▶ Aim of the task
Each line from the line with "Reconstruct this image" to the line with "return Vector((0, 0, CZ)) + d * (Y / d.y)", inclusive, is to be repeated exactly; no other line and no picture belongs in the copy.

▶ Data shown
#####

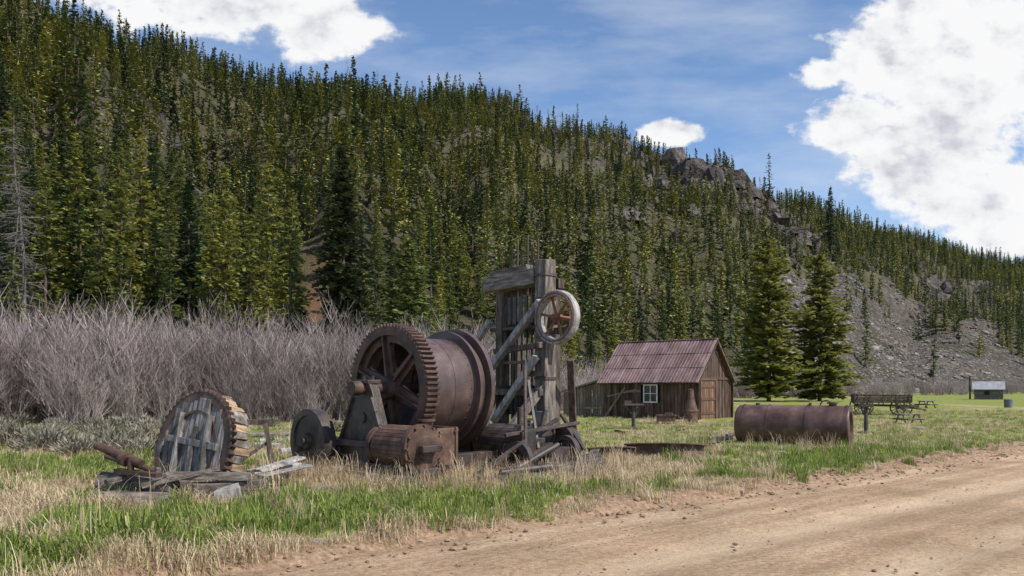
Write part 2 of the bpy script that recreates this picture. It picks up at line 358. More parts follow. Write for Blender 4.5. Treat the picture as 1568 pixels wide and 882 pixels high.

#####

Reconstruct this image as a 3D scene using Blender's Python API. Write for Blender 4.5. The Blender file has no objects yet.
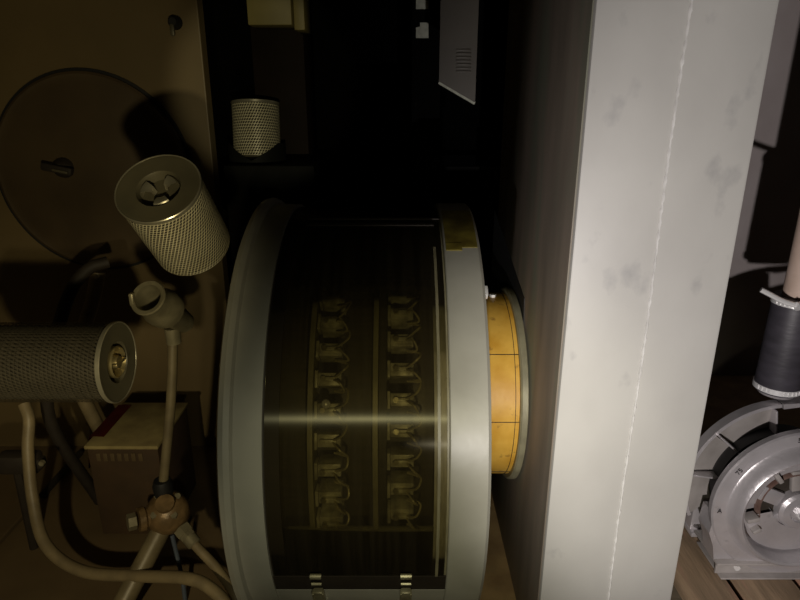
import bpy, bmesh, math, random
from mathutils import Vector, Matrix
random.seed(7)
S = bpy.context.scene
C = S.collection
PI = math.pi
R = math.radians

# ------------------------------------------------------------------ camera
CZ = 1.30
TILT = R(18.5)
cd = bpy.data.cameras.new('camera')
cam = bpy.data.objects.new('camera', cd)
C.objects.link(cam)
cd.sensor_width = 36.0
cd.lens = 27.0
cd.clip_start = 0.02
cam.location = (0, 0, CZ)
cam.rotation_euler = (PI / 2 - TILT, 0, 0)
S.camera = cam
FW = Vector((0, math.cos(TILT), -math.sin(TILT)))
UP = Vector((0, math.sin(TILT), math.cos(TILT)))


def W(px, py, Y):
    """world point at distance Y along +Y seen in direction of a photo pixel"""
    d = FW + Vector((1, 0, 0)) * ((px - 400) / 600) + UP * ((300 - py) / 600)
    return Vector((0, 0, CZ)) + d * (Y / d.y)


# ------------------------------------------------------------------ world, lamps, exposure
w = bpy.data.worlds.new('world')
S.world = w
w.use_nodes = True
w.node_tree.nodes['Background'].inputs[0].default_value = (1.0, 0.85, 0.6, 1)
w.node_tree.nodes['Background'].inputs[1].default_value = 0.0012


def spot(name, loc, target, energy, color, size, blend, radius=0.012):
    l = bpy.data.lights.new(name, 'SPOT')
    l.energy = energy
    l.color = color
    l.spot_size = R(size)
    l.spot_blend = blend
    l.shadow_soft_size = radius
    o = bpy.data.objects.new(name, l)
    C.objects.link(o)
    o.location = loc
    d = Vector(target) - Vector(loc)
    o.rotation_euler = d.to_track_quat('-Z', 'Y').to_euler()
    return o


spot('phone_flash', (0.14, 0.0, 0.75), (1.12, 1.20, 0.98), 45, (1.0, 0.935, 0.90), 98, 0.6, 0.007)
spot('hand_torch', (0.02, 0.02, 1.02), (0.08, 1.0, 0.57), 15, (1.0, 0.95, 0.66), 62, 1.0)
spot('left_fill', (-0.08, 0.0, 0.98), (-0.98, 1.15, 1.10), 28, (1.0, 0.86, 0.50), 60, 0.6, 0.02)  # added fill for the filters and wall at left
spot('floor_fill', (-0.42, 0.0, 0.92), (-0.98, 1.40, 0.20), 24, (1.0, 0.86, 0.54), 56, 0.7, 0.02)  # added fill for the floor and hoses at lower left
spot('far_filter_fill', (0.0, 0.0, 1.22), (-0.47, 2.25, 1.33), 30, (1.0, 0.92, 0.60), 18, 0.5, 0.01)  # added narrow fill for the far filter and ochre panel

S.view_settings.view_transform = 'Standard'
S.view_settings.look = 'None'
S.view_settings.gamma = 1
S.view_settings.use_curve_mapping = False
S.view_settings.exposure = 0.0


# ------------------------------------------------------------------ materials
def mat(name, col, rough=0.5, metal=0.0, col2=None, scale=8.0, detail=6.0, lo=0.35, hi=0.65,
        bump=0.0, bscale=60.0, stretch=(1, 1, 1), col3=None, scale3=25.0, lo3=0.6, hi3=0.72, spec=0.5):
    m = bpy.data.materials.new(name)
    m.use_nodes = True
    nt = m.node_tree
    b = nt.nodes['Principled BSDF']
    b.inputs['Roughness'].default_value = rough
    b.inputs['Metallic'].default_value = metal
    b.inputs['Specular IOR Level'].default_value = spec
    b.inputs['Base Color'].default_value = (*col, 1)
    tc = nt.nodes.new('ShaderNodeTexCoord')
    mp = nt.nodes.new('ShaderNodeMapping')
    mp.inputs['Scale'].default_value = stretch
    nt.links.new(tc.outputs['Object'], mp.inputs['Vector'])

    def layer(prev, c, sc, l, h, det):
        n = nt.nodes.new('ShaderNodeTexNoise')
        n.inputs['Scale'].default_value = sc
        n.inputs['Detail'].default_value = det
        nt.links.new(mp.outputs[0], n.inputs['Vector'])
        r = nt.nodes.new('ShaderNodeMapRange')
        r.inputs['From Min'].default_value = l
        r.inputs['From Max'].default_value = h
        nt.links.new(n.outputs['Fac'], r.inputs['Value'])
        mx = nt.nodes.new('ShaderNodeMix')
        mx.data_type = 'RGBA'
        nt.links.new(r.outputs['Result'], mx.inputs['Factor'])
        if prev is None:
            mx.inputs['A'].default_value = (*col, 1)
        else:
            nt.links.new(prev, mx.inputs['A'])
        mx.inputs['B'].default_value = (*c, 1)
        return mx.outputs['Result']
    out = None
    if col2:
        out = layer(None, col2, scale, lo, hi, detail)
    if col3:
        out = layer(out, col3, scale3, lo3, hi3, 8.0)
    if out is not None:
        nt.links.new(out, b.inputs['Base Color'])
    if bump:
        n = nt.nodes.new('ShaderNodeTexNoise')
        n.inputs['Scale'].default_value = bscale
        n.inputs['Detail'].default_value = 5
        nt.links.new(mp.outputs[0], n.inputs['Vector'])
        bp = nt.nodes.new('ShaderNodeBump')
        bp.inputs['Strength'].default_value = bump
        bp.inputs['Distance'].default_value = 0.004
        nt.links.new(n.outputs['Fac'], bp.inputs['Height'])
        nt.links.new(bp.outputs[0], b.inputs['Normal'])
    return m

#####

▶ Result of the task
Reconstruct this image as a 3D scene using Blender's Python API. Write for Blender 4.5. The Blender file has no objects yet.
import bpy, bmesh, math, random
from mathutils import Vector, Matrix
random.seed(7)
S = bpy.context.scene
C = S.collection
PI = math.pi
R = math.radians

# ------------------------------------------------------------------ camera
CZ = 1.30
TILT = R(18.5)
cd = bpy.data.cameras.new('camera')
cam = bpy.data.objects.new('camera', cd)
C.objects.link(cam)
cd.sensor_width = 36.0
cd.lens = 27.0
cd.clip_start = 0.02
cam.location = (0, 0, CZ)
cam.rotation_euler = (PI / 2 - TILT, 0, 0)
S.camera = cam
FW = Vector((0, math.cos(TILT), -math.sin(TILT)))
UP = Vector((0, math.sin(TILT), math.cos(TILT)))


def W(px, py, Y):
    """world point at distance Y along +Y seen in direction of a photo pixel"""
    d = FW + Vector((1, 0, 0)) * ((px - 400) / 600) + UP * ((300 - py) / 600)
    return Vector((0, 0, CZ)) + d * (Y / d.y)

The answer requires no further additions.